SUPPLIED ENTRIES:
━━━━

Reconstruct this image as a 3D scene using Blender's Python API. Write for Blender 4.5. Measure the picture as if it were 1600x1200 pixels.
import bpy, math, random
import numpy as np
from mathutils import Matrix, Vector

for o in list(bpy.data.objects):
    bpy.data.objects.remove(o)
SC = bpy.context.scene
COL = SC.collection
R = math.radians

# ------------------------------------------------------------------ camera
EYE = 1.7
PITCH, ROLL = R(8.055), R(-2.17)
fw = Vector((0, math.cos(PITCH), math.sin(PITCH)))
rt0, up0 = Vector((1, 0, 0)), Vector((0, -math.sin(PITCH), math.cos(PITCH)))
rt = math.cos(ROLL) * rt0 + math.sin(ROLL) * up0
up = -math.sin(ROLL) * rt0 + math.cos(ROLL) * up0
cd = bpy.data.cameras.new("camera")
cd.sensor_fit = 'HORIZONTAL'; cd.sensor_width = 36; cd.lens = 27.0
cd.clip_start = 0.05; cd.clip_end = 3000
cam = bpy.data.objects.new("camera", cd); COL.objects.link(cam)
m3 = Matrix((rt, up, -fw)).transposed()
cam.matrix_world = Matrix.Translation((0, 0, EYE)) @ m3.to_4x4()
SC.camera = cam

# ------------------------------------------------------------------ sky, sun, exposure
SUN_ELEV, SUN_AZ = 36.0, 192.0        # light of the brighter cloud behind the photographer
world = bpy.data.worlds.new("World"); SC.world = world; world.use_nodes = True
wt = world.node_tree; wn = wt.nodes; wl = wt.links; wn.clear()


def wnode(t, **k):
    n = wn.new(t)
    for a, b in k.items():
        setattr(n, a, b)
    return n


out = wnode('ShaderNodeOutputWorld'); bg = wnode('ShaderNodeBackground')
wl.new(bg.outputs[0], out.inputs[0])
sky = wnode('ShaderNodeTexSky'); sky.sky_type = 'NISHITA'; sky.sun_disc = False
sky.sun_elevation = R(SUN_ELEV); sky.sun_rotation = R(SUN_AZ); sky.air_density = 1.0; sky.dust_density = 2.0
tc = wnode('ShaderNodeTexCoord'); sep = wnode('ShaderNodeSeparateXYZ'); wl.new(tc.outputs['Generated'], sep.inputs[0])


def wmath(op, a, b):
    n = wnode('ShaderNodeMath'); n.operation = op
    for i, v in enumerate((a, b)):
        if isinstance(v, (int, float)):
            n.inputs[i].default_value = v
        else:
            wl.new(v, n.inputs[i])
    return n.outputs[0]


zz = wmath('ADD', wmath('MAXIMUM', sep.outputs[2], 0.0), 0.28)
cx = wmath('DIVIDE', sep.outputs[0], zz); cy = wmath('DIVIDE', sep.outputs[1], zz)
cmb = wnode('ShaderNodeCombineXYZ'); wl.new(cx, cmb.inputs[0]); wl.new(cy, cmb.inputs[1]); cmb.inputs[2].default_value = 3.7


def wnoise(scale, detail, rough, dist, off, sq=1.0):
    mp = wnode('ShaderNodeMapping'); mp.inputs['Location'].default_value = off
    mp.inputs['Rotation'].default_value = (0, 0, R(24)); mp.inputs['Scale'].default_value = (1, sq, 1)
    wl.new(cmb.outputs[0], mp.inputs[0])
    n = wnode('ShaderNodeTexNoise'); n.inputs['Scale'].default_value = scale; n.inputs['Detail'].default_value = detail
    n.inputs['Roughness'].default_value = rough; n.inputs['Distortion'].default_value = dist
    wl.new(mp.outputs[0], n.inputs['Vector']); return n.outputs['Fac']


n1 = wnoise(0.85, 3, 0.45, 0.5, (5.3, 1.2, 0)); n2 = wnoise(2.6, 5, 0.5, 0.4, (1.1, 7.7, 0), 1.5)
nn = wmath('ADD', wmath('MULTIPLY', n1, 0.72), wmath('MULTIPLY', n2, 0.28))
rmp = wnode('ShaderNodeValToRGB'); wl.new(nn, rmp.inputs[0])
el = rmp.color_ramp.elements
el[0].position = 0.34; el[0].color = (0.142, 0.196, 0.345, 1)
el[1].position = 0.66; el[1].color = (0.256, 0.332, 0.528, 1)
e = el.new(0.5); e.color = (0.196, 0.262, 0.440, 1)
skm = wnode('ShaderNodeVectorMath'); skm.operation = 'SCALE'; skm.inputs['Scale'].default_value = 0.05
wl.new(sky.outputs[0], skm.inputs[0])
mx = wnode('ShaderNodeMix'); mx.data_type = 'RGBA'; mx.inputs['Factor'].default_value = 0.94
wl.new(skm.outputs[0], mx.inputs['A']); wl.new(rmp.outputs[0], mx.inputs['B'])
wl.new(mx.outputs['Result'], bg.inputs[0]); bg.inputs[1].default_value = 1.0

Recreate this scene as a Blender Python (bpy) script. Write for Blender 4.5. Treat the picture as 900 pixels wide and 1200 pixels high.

━━━━

WORK INSTRUCTIONS:
Extract, please, the lines from the start of the entries above through the one with "R = math.radians", both included, reproducing each exactly and adding nothing.

REPLY TO THE EXERCISE:
Reconstruct this image as a 3D scene using Blender's Python API. Write for Blender 4.5. Measure the picture as if it were 1600x1200 pixels.
import bpy, math, random
import numpy as np
from mathutils import Matrix, Vector

for o in list(bpy.data.objects):
    bpy.data.objects.remove(o)
SC = bpy.context.scene
COL = SC.collection
R = math.radians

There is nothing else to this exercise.